Dalam beberapa tahun terakhir, muncul fenomena baru dalam gaya hidup modern yang dikenal dengan istilah doom spending. Istilah ini mengacu pada perilaku belanja impulsif yang dilakukan tanpa banyak pertimbangan, sering kali didorong oleh rasa takut ketinggalan tren (fear of missing out atau FOMO) atau sebagai pelarian dari tekanan emosional. Perkembangan teknologi dan media sosial, di mana setiap orang bisa dengan mudah mengakses tren terbaru, telah memicu perilaku ini. Namun, di balik kegembiraan sesaat karena bisa membeli barang atau mengikuti tren terkini, tersembunyi ancaman jangka panjang yang serius, terutama bagi kondisi finansial.
Banyak orang, terutama generasi milenial dan Gen Z, merasa terjebak dalam arus tren yang datang dan pergi dengan cepat. Setiap hari, kamu mungkin dihadapkan pada deretan promosi produk baru, potongan harga menarik, hingga konten dari influencer yang memamerkan gaya hidup mereka. Sebagai bagian dari masyarakat yang dinamis, wajar jika kamu merasa ingin ikut serta dalam tren yang sedang berkembang. Akan tetapi, keputusan untuk terus membeli barang-barang yang sesungguhnya tidak terlalu dibutuhkan tanpa mempertimbangkan kemampuan finansial adalah inti dari doom spending.
Mengapa Doom Spending Menjadi Fenomena?
Fenomena doom spending tidak muncul begitu saja. Ada beberapa faktor yang mempengaruhi perilaku konsumtif ini, salah satunya adalah efek psikologis dari FOMO. Media sosial menjadi tempat utama di mana kamu bisa melihat tren baru yang sedang populer. Setiap unggahan, iklan, atau promosi bisa memicu keinginan impulsif untuk membeli produk yang mungkin sebenarnya tidak kamu butuhkan. Dalam konteks ini, media sosial berperan besar dalam memperkuat perasaan takut tertinggal dari perkembangan tren.

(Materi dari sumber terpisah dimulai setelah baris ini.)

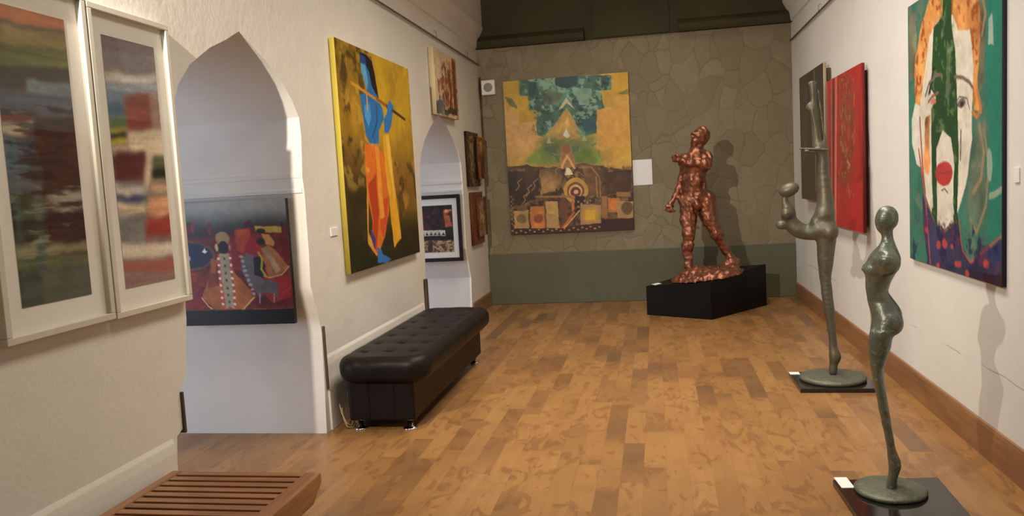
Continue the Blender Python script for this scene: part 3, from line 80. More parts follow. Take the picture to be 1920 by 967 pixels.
ART_STREET = [["P",[38,28,30],[[-0.059,-0.059],[1.083,-0.054],[1.032,1.111],[-0.178,1.059]],0.12],["P",[60,26,28],[[0.053,0.119],[0.589,0.125],[0.563,0.499],[0.017,0.486]],0.2],["P",[168,84,48],[[0.763,0.096],[0.978,0.098],[0.975,0.444],[0.81,0.472]],0.2],["P",[206,140,90],[[0.788,0.127],[0.965,0.082],[0.961,0.16],[0.81,0.173]],0.2],["M",[120,40,40],[[-0.059,-0.059],[0.806,-0.056],[0.773,0.503],[-0.117,0.483]],14,0.3,0.15,0.6],["M",[14,12,14],[[-0.059,-0.059],[1.048,-0.055],[1.022,0.509],[-0.117,0.483]],10,0.2,0.2,0.7],["P",[196,190,176],[[-0.119,0.508],[0.789,0.53],[0.782,0.652],[-0.132,0.627]],0.08],["P",[44,34,32],[[-0.03,0.617],[0.017,0.549],[0.051,0.619]]],["P",[44,34,32],[[0.071,0.62],[0.118,0.551],[0.153,0.622]]],["P",[44,34,32],[[0.173,0.623],[0.22,0.554],[0.255,0.625]]],["P",[44,34,32],[[0.276,0.625],[0.323,0.556],[0.359,0.628]]],["P",[44,34,32],[[0.379,0.628],[0.426,0.559],[0.463,0.631]]],["P",[44,34,32],[[0.484,0.631],[0.531,0.562],[0.567,0.633]]],["P",[44,34,32],[[0.589,0.634],[0.635,0.564],[0.673,0.636]]],["P",[44,34,32],[[0.694,0.637],[0.741,0.567],[0.779,0.639]]],["P",[24,20,20],[[-0.133,0.633],[1.051,0.667],[1.049,0.713],[-0.137,0.677]]],["P",[140,112,74],[[0.025,0.74],[1.012,0.738],[1.0,1.0],[-0.0,1.0]],0.3],["P",[172,128,110],[[0.432,0.851],[0.611,0.824],[0.619,0.975],[0.422,0.977]],0.15],["P",[150,130,84],[[0.722,0.762],[0.957,0.736],[0.965,0.971],[0.746,0.963]],0.25],["M",[50,34,28],[[0.027,0.724],[1.012,0.738],[1.0,1.0],[-0.0,1.0]],22,0.2,0.1,0.8],["M",[196,170,130],[[0.027,0.724],[1.012,0.738],[1.0,1.0],[-0.0,1.0]],26,0.45,0.1,0.8],["P",[70,50,44],[[0.337,0.717],[0.442,0.721],[0.44,0.984],[0.316,0.98]],0.2]]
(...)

FOMO ini semakin diperparah dengan taktik pemasaran yang cerdas dari perusahaan. Mereka sering menggunakan strategi seperti penawaran terbatas, diskon kilat, atau produk edisi khusus yang membuat kamu merasa harus segera membeli sebelum kehabisan. Akibatnya, banyak orang yang terjebak dalam siklus belanja impulsif tanpa benar-benar memikirkan apakah produk tersebut penting atau tidak.
Selain itu, kondisi emosional juga bisa berperan besar dalam mendorong perilaku doom spending. Ketika kamu merasa stres, cemas, atau bosan, belanja sering kali dianggap sebagai solusi untuk mengalihkan perhatian dari masalah yang dihadapi. Sebuah penelitian yang diterbitkan oleh Journal of Consumer Psychology menyebutkan bahwa konsumen sering kali melakukan belanja sebagai bentuk self-reward atau penghargaan diri, meskipun konsekuensinya bisa membahayakan kondisi keuangan jangka panjang.
Dampak Negatif Doom Spending
Salah satu dampak paling nyata dari doom spending adalah kerusakan pada kondisi finansial pribadi. Ketika kamu terus menerus membeli barang-barang tanpa mempertimbangkan anggaran, pengeluaran akan membengkak. Bahkan, tanpa disadari, kamu mungkin mengorbankan kebutuhan dasar lainnya demi memenuhi keinginan sesaat. Misalnya, penggunaan kartu kredit untuk membayar barang-barang yang dibeli secara impulsif bisa menumpuk menjadi utang yang sulit dilunasi. Menurut survei dari Bank Indonesia, penggunaan kartu kredit yang tidak terkendali menjadi salah satu penyebab utama tingginya tingkat utang rumah tangga di Indonesia.
Selain dampak finansial, doom spending juga bisa mempengaruhi kondisi mental kamu. Meski belanja bisa memberikan kebahagiaan sementara, perasaan puas tersebut biasanya hanya bertahan sebentar. Setelah efek tersebut hilang, kamu mungkin merasa bersalah atau menyesal karena telah menghabiskan uang untuk sesuatu yang tidak begitu penting. Ini bisa menciptakan siklus negatif di mana kamu kembali melakukan belanja impulsif untuk mengatasi perasaan tersebut.
Tidak hanya itu, perilaku ini juga bisa memengaruhi hubungan sosial. Ketika seseorang terjebak dalam gaya hidup konsumtif, mereka mungkin merasa harus selalu menunjukkan citra yang sesuai dengan tren kepada teman-teman atau lingkungan sekitarnya. Padahal, tekanan untuk terus tampil sesuai dengan ekspektasi sosial ini hanya akan memperburuk situasi, terutama jika hal tersebut dilakukan dengan mengorbankan stabilitas keuangan.